TASK REQUIREMENTS –
Extract everything from the first line through the line with "x_, z0_ = P2(442.4, 1048);", both ends included, except for any pictures.

DATA SHOWN –
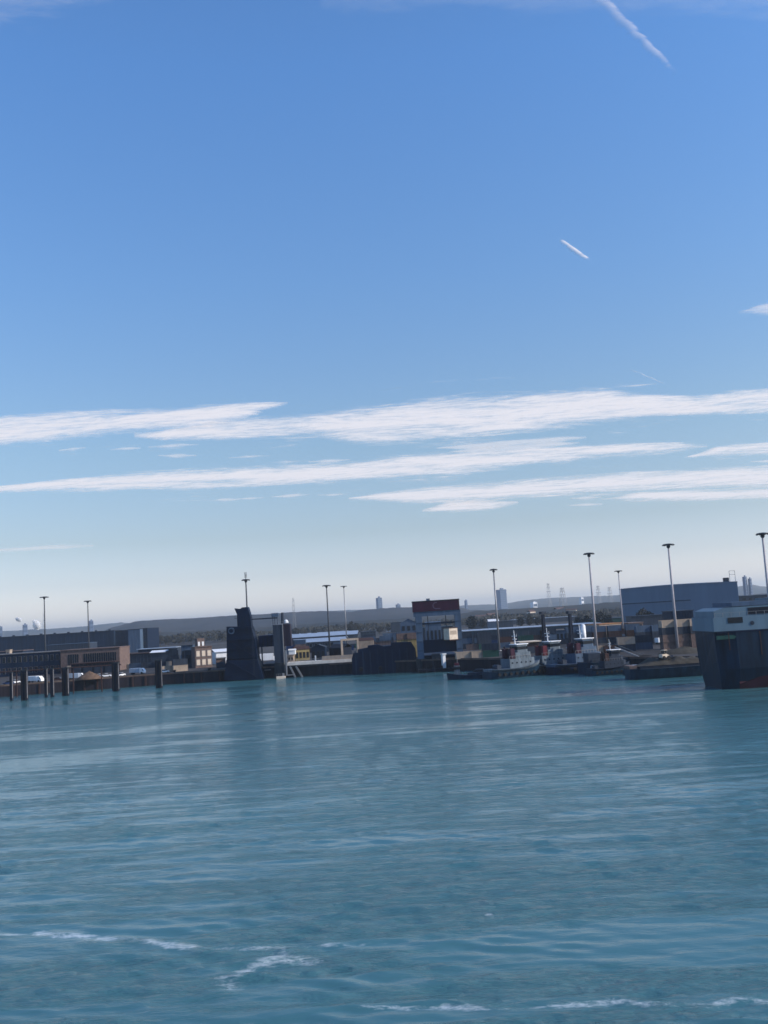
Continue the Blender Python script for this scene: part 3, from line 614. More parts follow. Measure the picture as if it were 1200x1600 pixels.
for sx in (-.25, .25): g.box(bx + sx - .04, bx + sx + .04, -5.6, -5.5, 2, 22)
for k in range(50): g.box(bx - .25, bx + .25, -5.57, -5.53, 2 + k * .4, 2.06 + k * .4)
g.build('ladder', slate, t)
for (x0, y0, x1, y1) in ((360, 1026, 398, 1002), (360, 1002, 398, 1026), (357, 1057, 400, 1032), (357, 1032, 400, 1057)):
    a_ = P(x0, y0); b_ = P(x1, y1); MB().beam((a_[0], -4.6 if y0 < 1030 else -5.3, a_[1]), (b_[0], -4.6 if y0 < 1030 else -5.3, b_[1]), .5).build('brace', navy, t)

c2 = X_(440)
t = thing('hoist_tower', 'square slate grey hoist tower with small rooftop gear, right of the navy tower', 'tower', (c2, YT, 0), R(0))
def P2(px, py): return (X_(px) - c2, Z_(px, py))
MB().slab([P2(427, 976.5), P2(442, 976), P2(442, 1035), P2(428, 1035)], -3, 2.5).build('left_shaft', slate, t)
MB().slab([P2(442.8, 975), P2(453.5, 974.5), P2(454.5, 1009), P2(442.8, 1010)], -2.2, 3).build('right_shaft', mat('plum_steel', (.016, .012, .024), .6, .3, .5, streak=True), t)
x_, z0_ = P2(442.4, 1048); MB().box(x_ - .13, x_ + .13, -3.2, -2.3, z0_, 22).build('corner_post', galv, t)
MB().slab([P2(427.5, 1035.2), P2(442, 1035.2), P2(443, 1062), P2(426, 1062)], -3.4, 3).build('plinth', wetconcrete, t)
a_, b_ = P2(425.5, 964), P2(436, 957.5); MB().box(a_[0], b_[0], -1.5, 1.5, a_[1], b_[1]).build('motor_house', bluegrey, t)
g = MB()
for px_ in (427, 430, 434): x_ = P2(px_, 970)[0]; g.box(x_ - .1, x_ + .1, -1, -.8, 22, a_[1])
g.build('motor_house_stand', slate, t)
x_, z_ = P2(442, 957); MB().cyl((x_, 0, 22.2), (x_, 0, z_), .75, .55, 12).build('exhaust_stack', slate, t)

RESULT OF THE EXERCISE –
Continue the Blender Python script for this scene: part 3, from line 614. More parts follow. Measure the picture as if it were 1200x1600 pixels.
for sx in (-.25, .25): g.box(bx + sx - .04, bx + sx + .04, -5.6, -5.5, 2, 22)
for k in range(50): g.box(bx - .25, bx + .25, -5.57, -5.53, 2 + k * .4, 2.06 + k * .4)
g.build('ladder', slate, t)
for (x0, y0, x1, y1) in ((360, 1026, 398, 1002), (360, 1002, 398, 1026), (357, 1057, 400, 1032), (357, 1032, 400, 1057)):
    a_ = P(x0, y0); b_ = P(x1, y1); MB().beam((a_[0], -4.6 if y0 < 1030 else -5.3, a_[1]), (b_[0], -4.6 if y0 < 1030 else -5.3, b_[1]), .5).build('brace', navy, t)

c2 = X_(440)
t = thing('hoist_tower', 'square slate grey hoist tower with small rooftop gear, right of the navy tower', 'tower', (c2, YT, 0), R(0))
def P2(px, py): return (X_(px) - c2, Z_(px, py))
MB().slab([P2(427, 976.5), P2(442, 976), P2(442, 1035), P2(428, 1035)], -3, 2.5).build('left_shaft', slate, t)
MB().slab([P2(442.8, 975), P2(453.5, 974.5), P2(454.5, 1009), P2(442.8, 1010)], -2.2, 3).build('right_shaft', mat('plum_steel', (.016, .012, .024), .6, .3, .5, streak=True), t)
x_, z0_ = P2(442.4, 1048); MB().box(x_ - .13, x_ + .13, -3.2, -2.3, z0_, 22).build('corner_post', galv, t)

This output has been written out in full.